What the exercise asks: Please give the count of lines holding the string "from" and nothing besides.

· · · ·

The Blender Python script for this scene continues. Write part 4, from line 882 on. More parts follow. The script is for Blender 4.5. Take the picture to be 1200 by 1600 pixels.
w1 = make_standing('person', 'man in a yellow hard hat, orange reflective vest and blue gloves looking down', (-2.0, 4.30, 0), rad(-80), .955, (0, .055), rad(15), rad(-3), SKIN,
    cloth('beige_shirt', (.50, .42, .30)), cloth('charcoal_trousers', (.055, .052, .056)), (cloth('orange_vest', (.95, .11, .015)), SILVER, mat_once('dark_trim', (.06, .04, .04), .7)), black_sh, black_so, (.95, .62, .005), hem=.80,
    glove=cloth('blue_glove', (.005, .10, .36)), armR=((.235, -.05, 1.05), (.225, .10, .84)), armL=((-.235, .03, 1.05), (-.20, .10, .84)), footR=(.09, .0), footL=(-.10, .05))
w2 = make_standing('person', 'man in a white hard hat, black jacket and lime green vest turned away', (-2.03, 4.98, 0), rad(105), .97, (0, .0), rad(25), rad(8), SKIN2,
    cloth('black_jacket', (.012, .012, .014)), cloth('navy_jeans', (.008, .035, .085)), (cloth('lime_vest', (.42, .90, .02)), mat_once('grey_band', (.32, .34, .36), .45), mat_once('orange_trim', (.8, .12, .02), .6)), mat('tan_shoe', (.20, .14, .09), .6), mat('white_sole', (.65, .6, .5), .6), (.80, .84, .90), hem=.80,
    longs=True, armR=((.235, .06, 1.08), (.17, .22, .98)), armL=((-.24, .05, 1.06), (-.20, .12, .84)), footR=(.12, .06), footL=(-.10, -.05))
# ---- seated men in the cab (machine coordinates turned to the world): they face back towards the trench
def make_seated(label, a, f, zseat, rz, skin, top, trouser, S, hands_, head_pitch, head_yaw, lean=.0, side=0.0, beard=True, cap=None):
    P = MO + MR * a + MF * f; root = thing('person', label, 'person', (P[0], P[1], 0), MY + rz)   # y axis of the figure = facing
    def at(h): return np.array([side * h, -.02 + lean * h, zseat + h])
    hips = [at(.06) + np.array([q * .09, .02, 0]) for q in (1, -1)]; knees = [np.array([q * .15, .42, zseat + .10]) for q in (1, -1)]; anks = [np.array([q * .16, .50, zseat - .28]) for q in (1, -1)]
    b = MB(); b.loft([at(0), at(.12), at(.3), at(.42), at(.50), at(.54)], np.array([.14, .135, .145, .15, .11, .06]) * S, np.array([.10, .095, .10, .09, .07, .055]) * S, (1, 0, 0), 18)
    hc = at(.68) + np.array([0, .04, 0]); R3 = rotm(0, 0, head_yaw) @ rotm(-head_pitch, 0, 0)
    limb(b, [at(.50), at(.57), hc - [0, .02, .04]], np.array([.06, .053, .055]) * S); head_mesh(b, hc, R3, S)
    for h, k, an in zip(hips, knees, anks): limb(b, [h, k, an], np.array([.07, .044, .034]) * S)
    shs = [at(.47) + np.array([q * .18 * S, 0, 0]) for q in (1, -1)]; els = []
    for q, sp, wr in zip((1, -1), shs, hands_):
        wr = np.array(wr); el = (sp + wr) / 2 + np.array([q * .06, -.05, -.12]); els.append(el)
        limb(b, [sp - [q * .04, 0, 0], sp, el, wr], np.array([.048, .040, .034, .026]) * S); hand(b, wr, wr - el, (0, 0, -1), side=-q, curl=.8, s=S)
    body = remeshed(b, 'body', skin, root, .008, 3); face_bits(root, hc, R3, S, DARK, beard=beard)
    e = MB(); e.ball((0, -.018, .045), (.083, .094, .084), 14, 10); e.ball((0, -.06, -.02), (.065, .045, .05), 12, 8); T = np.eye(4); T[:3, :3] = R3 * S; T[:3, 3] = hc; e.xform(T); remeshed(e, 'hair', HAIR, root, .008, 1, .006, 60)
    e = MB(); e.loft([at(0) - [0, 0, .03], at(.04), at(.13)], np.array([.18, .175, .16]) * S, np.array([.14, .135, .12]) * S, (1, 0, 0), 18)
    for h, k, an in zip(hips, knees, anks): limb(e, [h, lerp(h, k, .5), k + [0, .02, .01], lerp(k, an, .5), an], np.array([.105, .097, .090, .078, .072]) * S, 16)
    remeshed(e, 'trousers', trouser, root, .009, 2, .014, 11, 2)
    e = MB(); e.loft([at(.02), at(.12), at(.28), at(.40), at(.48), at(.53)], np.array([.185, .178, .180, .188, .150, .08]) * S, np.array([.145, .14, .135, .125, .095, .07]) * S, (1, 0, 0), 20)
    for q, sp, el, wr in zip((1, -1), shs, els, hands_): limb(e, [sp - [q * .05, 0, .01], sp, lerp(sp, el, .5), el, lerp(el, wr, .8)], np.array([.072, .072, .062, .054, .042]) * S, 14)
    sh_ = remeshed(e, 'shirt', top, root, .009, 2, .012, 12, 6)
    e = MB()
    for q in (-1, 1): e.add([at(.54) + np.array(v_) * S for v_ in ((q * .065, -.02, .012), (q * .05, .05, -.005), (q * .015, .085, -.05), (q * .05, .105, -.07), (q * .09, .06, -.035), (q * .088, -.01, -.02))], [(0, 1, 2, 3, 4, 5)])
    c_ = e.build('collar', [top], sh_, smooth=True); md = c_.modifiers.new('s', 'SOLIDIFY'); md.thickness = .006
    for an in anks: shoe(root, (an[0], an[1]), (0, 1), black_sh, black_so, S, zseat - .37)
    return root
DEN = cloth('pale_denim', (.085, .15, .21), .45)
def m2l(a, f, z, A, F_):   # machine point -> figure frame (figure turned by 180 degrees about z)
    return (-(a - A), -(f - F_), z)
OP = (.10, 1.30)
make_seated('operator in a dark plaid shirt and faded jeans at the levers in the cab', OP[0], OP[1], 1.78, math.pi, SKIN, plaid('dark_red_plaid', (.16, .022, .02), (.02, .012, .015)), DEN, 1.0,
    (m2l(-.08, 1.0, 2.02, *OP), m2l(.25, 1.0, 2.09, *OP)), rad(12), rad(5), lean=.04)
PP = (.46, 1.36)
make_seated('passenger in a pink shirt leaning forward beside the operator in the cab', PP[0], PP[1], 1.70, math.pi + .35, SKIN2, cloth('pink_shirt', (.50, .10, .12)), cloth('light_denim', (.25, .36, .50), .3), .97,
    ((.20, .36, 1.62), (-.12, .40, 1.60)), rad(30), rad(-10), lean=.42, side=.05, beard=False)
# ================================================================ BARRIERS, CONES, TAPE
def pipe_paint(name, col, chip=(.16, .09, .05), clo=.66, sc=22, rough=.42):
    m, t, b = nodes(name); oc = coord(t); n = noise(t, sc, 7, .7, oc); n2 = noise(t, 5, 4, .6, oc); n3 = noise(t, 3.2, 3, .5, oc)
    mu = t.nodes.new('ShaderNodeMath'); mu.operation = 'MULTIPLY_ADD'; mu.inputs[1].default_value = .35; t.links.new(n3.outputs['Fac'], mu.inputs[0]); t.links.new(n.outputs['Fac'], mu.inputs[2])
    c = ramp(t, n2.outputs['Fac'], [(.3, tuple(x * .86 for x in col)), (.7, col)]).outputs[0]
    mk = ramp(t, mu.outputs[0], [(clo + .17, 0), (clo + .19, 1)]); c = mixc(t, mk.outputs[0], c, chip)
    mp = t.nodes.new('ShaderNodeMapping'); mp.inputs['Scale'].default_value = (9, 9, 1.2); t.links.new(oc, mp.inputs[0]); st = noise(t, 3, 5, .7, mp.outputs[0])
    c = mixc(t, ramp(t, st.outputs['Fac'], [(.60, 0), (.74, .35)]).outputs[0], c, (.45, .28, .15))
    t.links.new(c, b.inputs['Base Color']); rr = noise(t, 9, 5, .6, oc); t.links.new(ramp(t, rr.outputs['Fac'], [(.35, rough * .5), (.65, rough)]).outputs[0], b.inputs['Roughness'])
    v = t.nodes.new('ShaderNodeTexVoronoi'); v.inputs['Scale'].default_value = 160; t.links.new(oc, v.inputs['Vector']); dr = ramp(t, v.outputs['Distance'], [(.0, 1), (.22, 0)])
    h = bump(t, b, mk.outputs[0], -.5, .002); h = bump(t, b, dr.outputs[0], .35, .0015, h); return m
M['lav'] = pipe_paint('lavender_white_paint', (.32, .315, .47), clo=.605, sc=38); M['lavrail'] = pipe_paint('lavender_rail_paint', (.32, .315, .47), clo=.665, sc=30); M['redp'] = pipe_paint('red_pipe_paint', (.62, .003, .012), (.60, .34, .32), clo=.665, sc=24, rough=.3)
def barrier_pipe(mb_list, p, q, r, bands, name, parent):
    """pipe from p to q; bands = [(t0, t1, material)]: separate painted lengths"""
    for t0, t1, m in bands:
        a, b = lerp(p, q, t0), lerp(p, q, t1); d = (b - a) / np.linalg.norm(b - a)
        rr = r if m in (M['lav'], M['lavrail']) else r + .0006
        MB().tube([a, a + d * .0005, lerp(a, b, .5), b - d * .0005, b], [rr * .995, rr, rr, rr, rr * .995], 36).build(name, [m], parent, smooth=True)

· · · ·

Expected answer: 2